Thursday, November 12, 2009


We will remember them :
I was back in our woods yesterday, with my super sharp Japanese pole saw carrying on with the task of taking off the side branches of a hectare of Corsican pines, part of the first thinning of this parcel, for which I’ll get an EU subsidy, that is IF I get it done by the end of January. To that end, we’ve asked for volunteers. We quickly got our first offer from a chap called Simon but rather put him on hold as we were expecting a deluge of prospective helpers once the two magazine adverts hit the newsstands and would then have a logistical exercise in dovetailing everyone’s dates. We waited and when the anticipated deluge turned into a drought, we called him back. He apologised—for that is what English people do, even when it’s not their fault—but, having not heard from us, he’d gone on and made other arrangements … bugger!


The proverb comparing birds in hands and bushes comes to mind; I think we learnt a lesson there. We hope to see Simon in the future but we have had one other enquiry from Graham, who has his chainsaw qualification and wants to come for a fortnight … phew! The more side branches I cut off before he arrives, the easier the selective felling will be, that aside from its main reason of reducing the size of knots in the timber when they are eventually felled.

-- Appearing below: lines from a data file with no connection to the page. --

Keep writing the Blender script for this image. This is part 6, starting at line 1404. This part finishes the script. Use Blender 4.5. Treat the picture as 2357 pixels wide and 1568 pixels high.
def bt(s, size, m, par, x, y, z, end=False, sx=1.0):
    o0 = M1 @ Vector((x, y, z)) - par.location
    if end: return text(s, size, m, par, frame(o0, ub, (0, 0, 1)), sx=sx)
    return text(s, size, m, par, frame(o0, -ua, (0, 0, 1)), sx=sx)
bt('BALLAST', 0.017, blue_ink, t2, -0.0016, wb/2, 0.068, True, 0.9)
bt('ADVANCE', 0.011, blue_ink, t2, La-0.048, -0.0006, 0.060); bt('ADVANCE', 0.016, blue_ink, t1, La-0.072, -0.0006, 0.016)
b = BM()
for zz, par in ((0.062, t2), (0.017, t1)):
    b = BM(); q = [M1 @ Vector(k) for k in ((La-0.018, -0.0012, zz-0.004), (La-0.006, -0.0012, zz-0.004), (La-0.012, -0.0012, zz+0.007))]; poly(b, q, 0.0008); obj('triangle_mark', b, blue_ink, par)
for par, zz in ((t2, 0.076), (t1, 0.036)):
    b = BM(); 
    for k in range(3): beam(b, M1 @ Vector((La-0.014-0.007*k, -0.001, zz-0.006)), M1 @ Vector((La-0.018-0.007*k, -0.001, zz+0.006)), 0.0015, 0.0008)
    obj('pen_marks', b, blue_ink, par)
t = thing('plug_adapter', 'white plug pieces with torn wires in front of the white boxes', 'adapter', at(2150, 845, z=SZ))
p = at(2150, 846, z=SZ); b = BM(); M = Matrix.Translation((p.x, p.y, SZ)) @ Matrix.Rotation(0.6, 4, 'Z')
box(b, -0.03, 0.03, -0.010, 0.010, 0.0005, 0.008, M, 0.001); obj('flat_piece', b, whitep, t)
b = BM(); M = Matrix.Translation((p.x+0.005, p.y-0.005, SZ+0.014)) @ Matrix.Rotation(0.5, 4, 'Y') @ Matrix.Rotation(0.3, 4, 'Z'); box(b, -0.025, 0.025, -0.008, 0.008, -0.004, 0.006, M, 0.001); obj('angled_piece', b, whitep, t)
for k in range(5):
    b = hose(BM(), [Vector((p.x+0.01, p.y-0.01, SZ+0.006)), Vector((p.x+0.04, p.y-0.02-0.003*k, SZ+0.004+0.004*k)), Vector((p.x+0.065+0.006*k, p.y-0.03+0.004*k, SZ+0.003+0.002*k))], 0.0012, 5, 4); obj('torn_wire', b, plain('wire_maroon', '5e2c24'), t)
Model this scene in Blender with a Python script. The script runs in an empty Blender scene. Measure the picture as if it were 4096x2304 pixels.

As it was Remembrance Day, I kept an eye on the time and at 11am, I stood quietly with my hands clasped in front of me, bowing my head, my eyes closed for two minutes silence. It’s precisely at moments like these when you realise how noisy “silence” actually is. The raucous whine of a distant chainsaw, several reports of a hunter’s shotgun (evocative but hardly appropriate as this is the moment when the guns of WW1 when silent) and, more pleasantly, birdsong and other rustling sounds of the woodland.


For the two minutes, I thought of my maternal grandfather,Arthur Swan (pictured in his fire watchers uniform for WW2, with the medals he got in 1918) who spent just twenty days in France before being shot in the cheek, losing a couple of teeth, thereby obtaining a rather dashing scar and home leave. I brought to mind other images and pondered the words of the Ode of Remembrance.


On my way out, I checked a stump of a sycamore tree I felled a couple of winters ago and inoculated with pearl oyster mushrooms. It’s already given us its first flush of succulent champignons and I’m happy to report that it’s started to fruit again, see photo. The round things in the top of the cut surface are the tops of the pre-inoculated carpenter's dowels that I hammered in soon after felling. I shall keep an eye on it over the next few days, hoping to catch it when ready and ripe and before either a the maggots or a Frenchman with a keen eye and a wicker basket does.